The event, contracted to cost $18,500, is hosted by the Carolina Union Activities Board. CUAB’s activities are funded by student organizations fees of about $13 per student per year.

President Cierra Hinton said the group has been trying to bring Savage for the past two years, since It Gets Better began.

“This year’s board really got behind it and decided that this would be a good program,” she said.

Grace Peter, culture chairwoman for CUAB, said she wanted to bring Savage to campus because his advice is relevant.

“Topics like love and sex are issues that all college students have an opinion about,” she said.

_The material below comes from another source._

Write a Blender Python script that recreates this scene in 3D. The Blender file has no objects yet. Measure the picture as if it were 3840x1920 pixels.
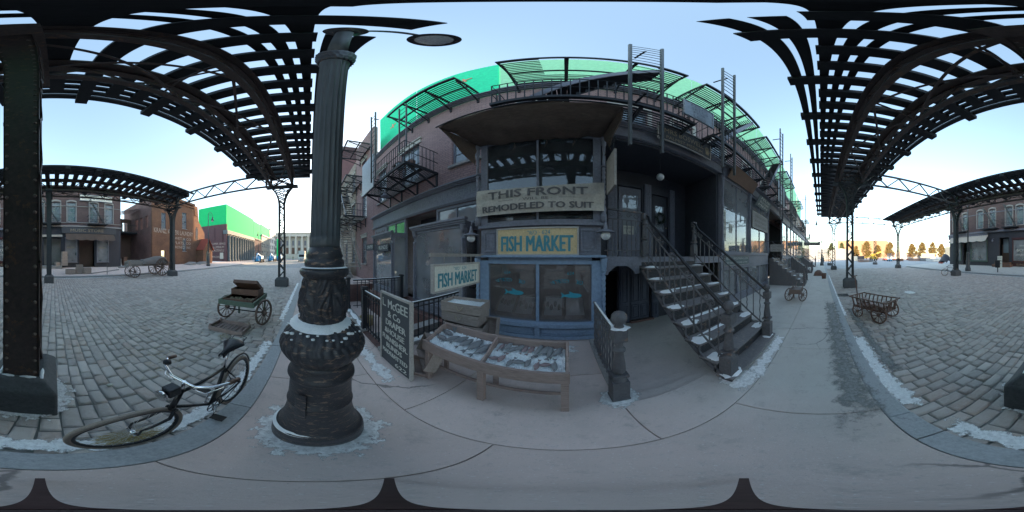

Peter also said that Savage’s talk will not be for the sexually squeamish.

“It will definitely not be PG, Dan holds nothing back when giving his opinion,” she said.

But Savage’s candor shouldn’t scare people away, Peter said. “The topic of sex can be awkward or scary for some students to handle, so I urge people to come with an open mind,” she said.

The Internet-based It Gets Better project was founded by Savage and his husband in 2010 to prevent suicide among bullied LGBT youth.

The site propagates video messages in support of the LGBT movement that tell youth their lives will improve.

By the end of 2010, It Gets Better had raised more than $100,000.

Peter said that she wanted to bring Savage to UNC because of this support for the LGBT community.

“His activism has helped many LGBT youth to live their lives with courage and hope while being true to their identity,” Peter said.

Savage’s column, “Savage Love,” runs weekly in “The Stranger,” an independent newspaper printed in Seattle. He responds to letters mainly about sex and sexuality.